Eighteen giant Mexican folk art sculptures and 30 medium-sized ones will be on display in a Chicago park between June and October.
The Alebrijes: Creatures of a Dream World exhibition will open to the public June 12 at Cantigny Park, located about 50 kilometers west of downtown Chicago in DuPage County.
Six Mexico City artists were recruited by the Mexican Cultural Center DuPage to make the alebrijes, fantastical creatures first made by the artist Pedro Linares in the late 1930s after he had a vivid dream that was apparently triggered by a high fever.
The artists, which belong to a collective based in the southern borough of Xochimilco, began making the colorful sculptures last September.
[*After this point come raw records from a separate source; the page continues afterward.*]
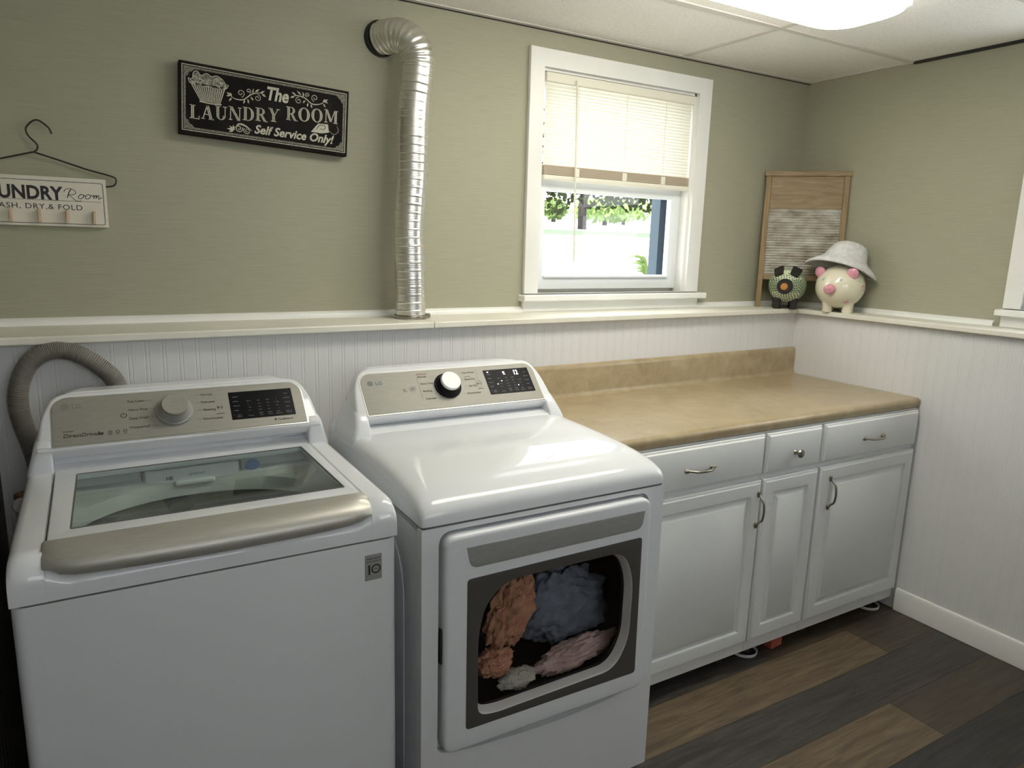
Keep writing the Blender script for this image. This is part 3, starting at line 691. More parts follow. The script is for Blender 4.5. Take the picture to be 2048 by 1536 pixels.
# ---- washer
wa = thing('washing_machine', 'white top-loading washer with silver lid handle, left of the dryer', 'washing machine', (-3.1122, -.992, 0))
w = MB(); round_body(w, .03, .838, 0, .70); w.build('cabinet', M['enamel_body'], wa, angle=40)
w = MB(); round_body(w, .834, .843, .003, .697, .003); w.build('cabinet_seam', M['seam'], wa)
for fx, fy in ((.06, .07), (MW-.06, .07), (.06, .63), (MW-.06, .63)):
    w = MB(); w.lathe([(0, 0), (.022, 0), (.022, .012), (.012, .016), (.012, .034), (0, .034)], 16, T=at(fx, fy, 0)); w.build('foot', M['black'], wa)
# top cover: sides, front lip and back strip around the lid well
def deck(z0, ztop, r, yb, y0=0):
    pts = [(yb, z0), (y0, z0)]
    for k in range(9):
        a = radians(180-90*k/8); pts.append((y0+r+r*cos(a), ztop-r+r*sin(a)))
    return pts+[(yb, ztop)]
w = MB()
DT = .922
def side_ring(x, zt, r): return [(x, y, z) for y, z in deck(.842, zt, r, .69)]
for s in (0, 1):
    f = (lambda x: x) if s == 0 else (lambda x: MW-x)
    w.loft([side_ring(f(0), DT-.016, .04), side_ring(f(.002), DT-.009, .045), side_ring(f(.008), DT-.002, .05), side_ring(f(.018), DT, .052), side_ring(f(.050), DT, .052), side_ring(f(.054), DT-.004, .05), side_ring(f(.055), DT-.03, .02)])
rr = []
for x in [.044, .050, .055, .060, .066, .074, .085, .100, .13, MW/2]+[MW-q for q in (.13, .100, .085, .074, .066, .060, .055, .050, .044)]:
    d = min(x, MW-x); q = min(1, max(0, (.088-d)/.038)); q = q*q*(3-2*q); zt = .880+.024*q; r = .018+.016*q
    rr.append([(x, .05, .842), (x, .0007, .842)]+[(x, .0007+r*(1-cos(radians(90*k/6))), zt-r+r*sin(radians(90*k/6))) for k in range(7)]+[(x, .05, zt)])
w.loft(rr)
w.box(.05, MW-.05, .500, .69, .842, DT-.002)
w.build('top_cover', M['enamel'], wa, angle=40)
# tub well under the lid
cxm, cym = MW/2, .305
w = MB(); n = 64
def rectpt(a, hx, hy):
    c, s = cos(a), sin(a); k = 1/max(abs(c)/hx, abs(s)/hy); return (cxm+c*k, .27+s*k)
top = []; mid = []; low = []; hole = []
for k in range(n):
    a = 2*pi*k/n; x, y = rectpt(a, .285, .228); top.append((x, y, .905)); mid.append((cxm+(x-cxm)*.98, .27+(y-.27)*.975, .884))
    hole.append((cxm+.272*cos(a), .272+.208*sin(a), .868)); low.append((cxm+.262*cos(a), .268+.198*sin(a), .838))
w.loft([top, mid, hole, low], False, False); w.build('tub_cover', M['tub_plastic'], wa, angle=50)
w = MB()
rings = []
for z, rx, ry in ((.838, .266, .202), (.80, .262, .200), (.76, .258, .198), (.50, .25, .18), (.30, .24, .175), (.28, .05, .05)): rings.append([(cxm+rx*cos(2*pi*k/n), .268+ry*sin(2*pi*k/n), z) for k in range(n)])
w.loft(rings, False, True); w.build('drum', M['drum_steel'], wa, angle=40)
w = MB(); w.box(.228, .231, .486, .497, .860, .902); w.build('tub_seam', M['seam'], wa)
w = MB(); w.box(.452, .455, .486, .497, .860, .902); w.build('tub_seam', M['seam'], wa)
w = MB(); w.box(.235, .448, .478, .496, .868, .904); w.box(.300, .390, .468, .480, .862, .874); dp = w.build('detergent_drawer', M['plastic_white'], wa, bevel=.004)
w = MB(); w.text('HE', .013, .288, .877, T=at(0, .4775, 0) @ FRONT, bold=.0004); w.text('DETERGENT', .007, .350, .884, T=at(0, .4775, 0) @ FRONT); w.build('drawer_print', M['ink'], dp, smooth=False)
w = MB(); w.lathe([(0, .010), (.010, .009), (.017, .004), (.019, 0)], 24, T=at(.482, .486, .884) @ Matrix.Rotation(radians(90), 4, 'X')); w.build('blue_cap', M['blue_plastic'], wa, label='round blue dispenser cap')
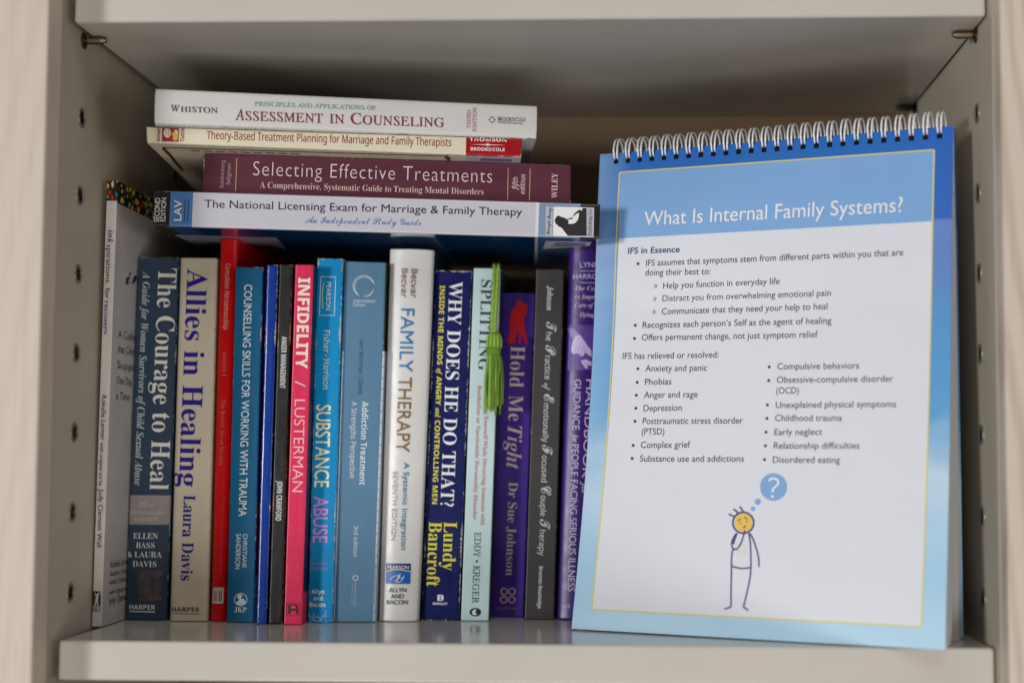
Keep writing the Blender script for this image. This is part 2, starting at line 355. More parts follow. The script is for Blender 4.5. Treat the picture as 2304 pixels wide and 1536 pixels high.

Alejandro Camacho, a member of the collective, told the newspaper El Heraldo de México that the Cantigny Park exhibition – which will feature 18 four-meter-high alebrijes – has the “great responsibility to show off the culture … of Mexico City in one of the most important cities of the United States.”
The capital is known for papier-mâché alebrijes, while wood carvings known by the same name are primarily made in Oaxaca.
The artists received few instructions from the Mexican Cultural Center DuPage as to what kind of alebrijes to make but were asked to not create overly aggressive-looking creatures, Camacho said.
The sculptures will be exhibited in other United States cities after the five-month-long exhibition in Illinois.
The exhibition, admission to which is included in the US $5-$10 cost of parking at Cantigny Park, comes after two large alebrijes were installed in New York City last year as part of a 12-day celebration of Day of the Dead.